Retype everything from the line that contains "Write the bpy" down to the line that contains "PI = math.pi", inclusive, without altering or adding anything.

┌─ Material provided

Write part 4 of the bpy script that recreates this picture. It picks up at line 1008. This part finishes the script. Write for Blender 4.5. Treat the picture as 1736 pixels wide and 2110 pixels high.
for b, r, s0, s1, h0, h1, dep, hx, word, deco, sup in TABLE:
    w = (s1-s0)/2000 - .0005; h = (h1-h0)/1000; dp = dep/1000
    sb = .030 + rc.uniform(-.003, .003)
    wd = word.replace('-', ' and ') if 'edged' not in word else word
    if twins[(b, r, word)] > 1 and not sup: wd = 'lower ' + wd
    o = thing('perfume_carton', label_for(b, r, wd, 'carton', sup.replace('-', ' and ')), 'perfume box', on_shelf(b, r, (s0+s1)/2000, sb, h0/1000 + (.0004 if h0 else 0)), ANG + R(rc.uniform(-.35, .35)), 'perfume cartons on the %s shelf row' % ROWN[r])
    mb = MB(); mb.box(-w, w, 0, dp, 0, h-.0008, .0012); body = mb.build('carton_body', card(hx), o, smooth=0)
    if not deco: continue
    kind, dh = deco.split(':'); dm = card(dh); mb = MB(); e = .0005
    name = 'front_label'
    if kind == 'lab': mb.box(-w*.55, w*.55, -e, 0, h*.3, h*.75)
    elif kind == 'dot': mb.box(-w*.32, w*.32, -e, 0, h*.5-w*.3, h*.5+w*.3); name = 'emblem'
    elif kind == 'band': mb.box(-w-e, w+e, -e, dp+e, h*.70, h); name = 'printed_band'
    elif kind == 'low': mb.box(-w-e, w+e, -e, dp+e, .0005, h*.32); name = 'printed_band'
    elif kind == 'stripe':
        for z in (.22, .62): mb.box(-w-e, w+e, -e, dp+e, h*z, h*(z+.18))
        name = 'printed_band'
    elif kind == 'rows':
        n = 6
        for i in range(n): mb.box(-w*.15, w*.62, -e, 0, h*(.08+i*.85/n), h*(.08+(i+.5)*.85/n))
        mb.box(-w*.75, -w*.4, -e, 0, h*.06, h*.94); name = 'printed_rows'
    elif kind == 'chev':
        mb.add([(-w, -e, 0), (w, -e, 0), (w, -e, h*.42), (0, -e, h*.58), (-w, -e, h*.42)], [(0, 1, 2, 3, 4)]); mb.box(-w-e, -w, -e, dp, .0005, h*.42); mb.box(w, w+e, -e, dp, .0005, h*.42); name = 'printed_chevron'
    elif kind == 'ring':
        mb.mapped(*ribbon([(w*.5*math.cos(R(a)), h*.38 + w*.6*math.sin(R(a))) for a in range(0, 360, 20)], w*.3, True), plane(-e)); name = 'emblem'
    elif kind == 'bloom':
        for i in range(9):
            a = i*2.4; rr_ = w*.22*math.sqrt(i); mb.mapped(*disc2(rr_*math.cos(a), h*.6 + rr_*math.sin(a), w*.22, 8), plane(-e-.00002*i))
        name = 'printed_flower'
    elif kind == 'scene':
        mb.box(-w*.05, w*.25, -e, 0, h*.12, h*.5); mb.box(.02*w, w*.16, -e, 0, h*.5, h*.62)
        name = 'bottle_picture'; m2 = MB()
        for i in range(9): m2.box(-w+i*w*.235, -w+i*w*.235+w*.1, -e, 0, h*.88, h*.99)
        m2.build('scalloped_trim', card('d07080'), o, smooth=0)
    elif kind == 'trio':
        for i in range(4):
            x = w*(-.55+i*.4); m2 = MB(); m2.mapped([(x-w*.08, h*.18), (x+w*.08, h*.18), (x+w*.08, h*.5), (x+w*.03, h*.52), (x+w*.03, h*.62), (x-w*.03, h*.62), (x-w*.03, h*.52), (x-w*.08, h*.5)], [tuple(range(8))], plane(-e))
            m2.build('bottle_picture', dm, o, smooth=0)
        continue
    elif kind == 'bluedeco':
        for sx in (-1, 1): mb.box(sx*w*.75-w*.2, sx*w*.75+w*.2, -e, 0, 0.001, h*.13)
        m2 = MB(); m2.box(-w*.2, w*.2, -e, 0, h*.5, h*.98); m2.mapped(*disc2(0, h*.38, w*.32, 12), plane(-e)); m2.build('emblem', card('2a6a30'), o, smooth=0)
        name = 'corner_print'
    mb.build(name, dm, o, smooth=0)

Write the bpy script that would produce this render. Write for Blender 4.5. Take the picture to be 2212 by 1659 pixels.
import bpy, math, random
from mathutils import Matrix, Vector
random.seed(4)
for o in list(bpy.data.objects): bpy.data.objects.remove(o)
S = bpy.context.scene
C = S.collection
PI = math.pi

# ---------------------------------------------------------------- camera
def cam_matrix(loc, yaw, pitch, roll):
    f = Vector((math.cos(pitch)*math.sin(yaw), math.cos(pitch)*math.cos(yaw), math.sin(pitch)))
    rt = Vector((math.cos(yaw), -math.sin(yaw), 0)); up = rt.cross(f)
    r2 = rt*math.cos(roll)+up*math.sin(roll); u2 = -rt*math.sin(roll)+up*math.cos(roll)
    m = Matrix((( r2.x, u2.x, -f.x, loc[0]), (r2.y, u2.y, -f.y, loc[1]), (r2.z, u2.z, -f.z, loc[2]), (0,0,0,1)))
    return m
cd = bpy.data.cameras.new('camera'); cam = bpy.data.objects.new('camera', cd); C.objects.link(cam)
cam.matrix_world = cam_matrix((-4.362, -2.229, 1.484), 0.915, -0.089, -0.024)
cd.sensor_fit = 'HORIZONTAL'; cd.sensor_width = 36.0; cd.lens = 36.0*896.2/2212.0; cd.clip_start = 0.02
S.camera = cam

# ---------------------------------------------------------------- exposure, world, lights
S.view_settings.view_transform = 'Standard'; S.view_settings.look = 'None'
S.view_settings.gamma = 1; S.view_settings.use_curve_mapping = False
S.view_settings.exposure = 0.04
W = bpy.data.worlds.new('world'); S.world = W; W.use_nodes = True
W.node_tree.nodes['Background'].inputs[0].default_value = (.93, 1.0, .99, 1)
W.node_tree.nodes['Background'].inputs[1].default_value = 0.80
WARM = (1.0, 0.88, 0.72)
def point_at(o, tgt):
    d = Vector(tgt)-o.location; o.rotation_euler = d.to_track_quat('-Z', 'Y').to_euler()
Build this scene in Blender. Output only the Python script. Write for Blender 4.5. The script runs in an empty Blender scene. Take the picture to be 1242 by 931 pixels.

└─

* Correct result *
Write the bpy script that would produce this render. Write for Blender 4.5. Take the picture to be 2212 by 1659 pixels.
import bpy, math, random
from mathutils import Matrix, Vector
random.seed(4)
for o in list(bpy.data.objects): bpy.data.objects.remove(o)
S = bpy.context.scene
C = S.collection
PI = math.pi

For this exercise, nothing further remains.